Теперь я понял, почему все тщательно придерживались правил и что случилось с тем изможденным человеком, которого я видел в первый день после приезда. Бойцы крыла безопасности ненавидели предателей, и, пока мы не доказали свою преданность, нас всех подозревали в измене и шпионаже в пользу Израиля.
Поскольку Израиль так успешно раскрывал группы ХАМАС и сажал в тюрьму их членов, бойцы крыла безопасности полагали, что организация, должно быть, кишит шпионами и их задача — выловить их всех до единого. Они следили за каждым нашим движением. Они наблюдали за нашим поведением и подслушивали каждое слово. Они суммировали «красные метки». Мы знали их в лицо, но не знали их осведомителей. Кто-то, кого я считал другом, мог работать на крыло безопасности, и на следующий день я мог оказаться на допросе.
Я решил, что безопаснее будет держаться предельно отстраненно и доверять людям с большой осторожностью. Когда я понял, что в лагере царила атмосфера подозрения и предательства, моя жизнь в корне изменилась. Я чувствовал себя так, будто находился в тюрьме внутри другой тюрьмы: не мог свободно передвигаться, свободно разговаривать, доверять людям, дружить с ними. Я боялся совершить ошибку, опоздать, проспать подъем или зевнуть во время собрания.
Если бойцы крыла безопасности обвиняли человека в предательстве, его жизнь была кончена. Его дети, жена, родственники и друзья отворачивались от него. Репутация предателя — худшее, что может случиться с человеком. С 1993 по 1996 год в израильских тюрьмах ХАМАС провел около ста пятидесяти расследований, касающихся предательства. Около шестнадцати человек были убиты.
Поскольку я умел быстро и аккуратно писать, бойцы спросили, не соглашусь ли я быть у них писарем. Они сказали, что я получу доступ к сверхсекретной информации, и предупредили, чтобы я держал язык за зубами.

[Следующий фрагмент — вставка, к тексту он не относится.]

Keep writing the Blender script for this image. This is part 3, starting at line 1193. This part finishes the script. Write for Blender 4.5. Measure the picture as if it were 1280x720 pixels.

И вот целыми днями я переписывал досье на заключенных. Мы тщательно оберегали эту информацию от тюремной администрации. Имена нигде не упоминались — только кодовые номера. Эти досье, написанные на тончайшей бумаге, были сродни наимерзейшим образцам порнографии. Заключенные признавались, что занимались сексом со своими матерями. Один сказал, что имел секс с коровой. Другой спал с собственной дочерью. Третий занимался сексом с соседкой, снимал все это скрытой камерой, а потом передал фотографии израильтянам. Израильтяне, говорилось в досье, показали снимки соседке и пригрозили, что покажут их ее семье, если она откажется от сотрудничества с ними. Однако эти двое не только не прекратили свою связь, но еще и вместе собирали информацию и вовлекали в это дело других людей. Вскоре, оказалось, что вся деревня работает на Израиль. И это лишь одна папка, которую я должен был переписать.